One afternoon, as I attempted to grind peppercorns, I wasn’t making very good progress. After scrutinizing me from the couch for a while she declared, “I think there’s enough money in the kitty for pepper.” I held up the ancient grinder and said, “This thing is ancient, I’m guessing it came over on the Mayflower.” She shook her head and deadpanned, “No, it was the boat right behind.”   

We’ve come to know each other well, and I’m blessed by our great relationship and the laughter we share. Among other things, the ranch she’s on boards horses. In summer, one mare, God bless her, is kept mostly by herself and off the main pasture in a small grassy enclosure because if she’s in with a lot of feed she gets too fat. One morning, I patted my belly and said, “Glad I’m not a horse, I’d be in the little field.” My client leaned close, elbowing me and whispered, “Stay outta that bog, it’s hard on your feet.”  

She recently had a CT scan and mentioned she was glad it wasn’t an MRI. “I hate those. How long do they think you can lay there like a dumb bunny?” When we arrived for the scan, the tech tried putting in an IV. I’d mentioned she was a lousy water drinker, but he ignored me, and without hot-packing her arm, stabbed a vein and missed by a mile. She put up with him “digging” for a moment then calmly said, “Just take me to oncology, those nurses are good at this.”   

Her 93-year-old sister came for a visit and since both ladies are thin, weighing less than a hundred pounds apiece, we were chatting about it over breakfast. I asked the sister if they’d always been skinny girls and being completely sincere and meaning no malice she replied, “Oh, I used to weigh 135 and was chunky like you babe.” Since she was being absolutely serious, I stifled a guffaw. I wasn’t even offended. She thinks I weigh 135. What a win. Days later, Gar and our daughter, Lunny came to see my client. I made introductions to the sister, mentioning Gar was my husband. Since both ladies have hearing loss, she obviously missed this detail.

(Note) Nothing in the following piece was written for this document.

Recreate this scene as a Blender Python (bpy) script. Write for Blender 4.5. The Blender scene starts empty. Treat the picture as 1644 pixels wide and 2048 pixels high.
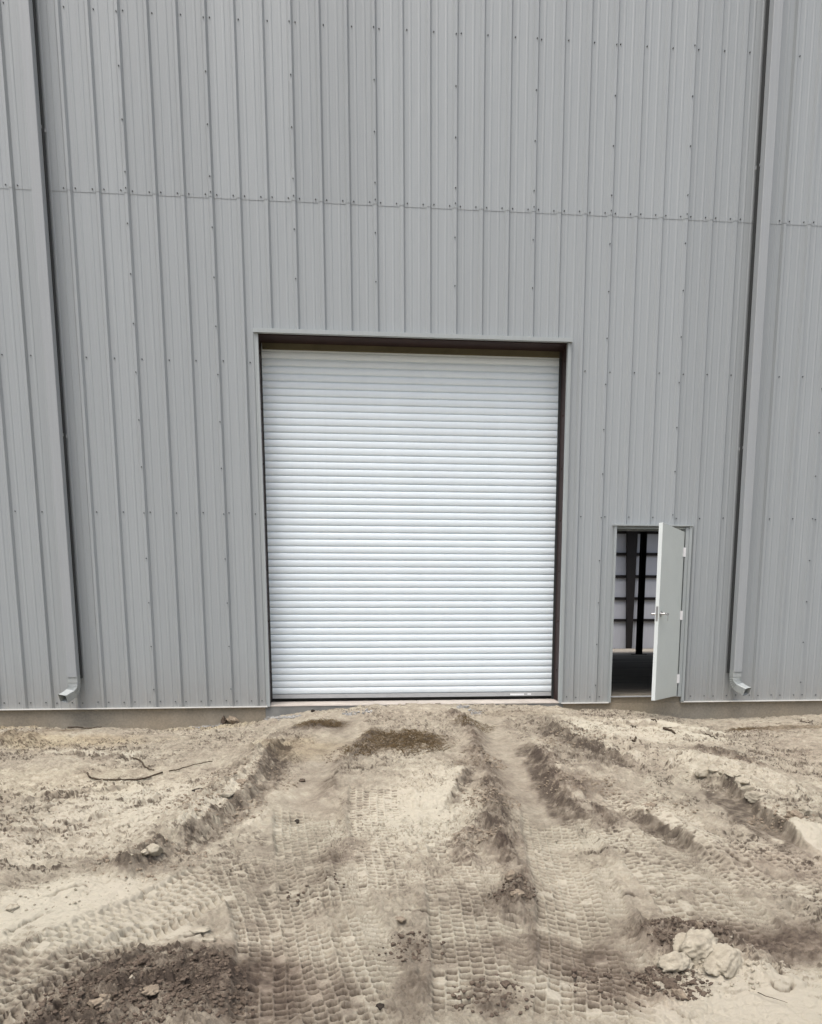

Gar and Lunny were talking to my client across the room and I was standing by her sister. She pointed at them and said, “Your daughter is beautiful.” I started to speak, but she broke in, “And your son is so tall.” With great difficulty, I kept my composure, but on the way to the car I told Gar what she’d said. He shook his head, “Great, I’m a loser and still live with my mother.”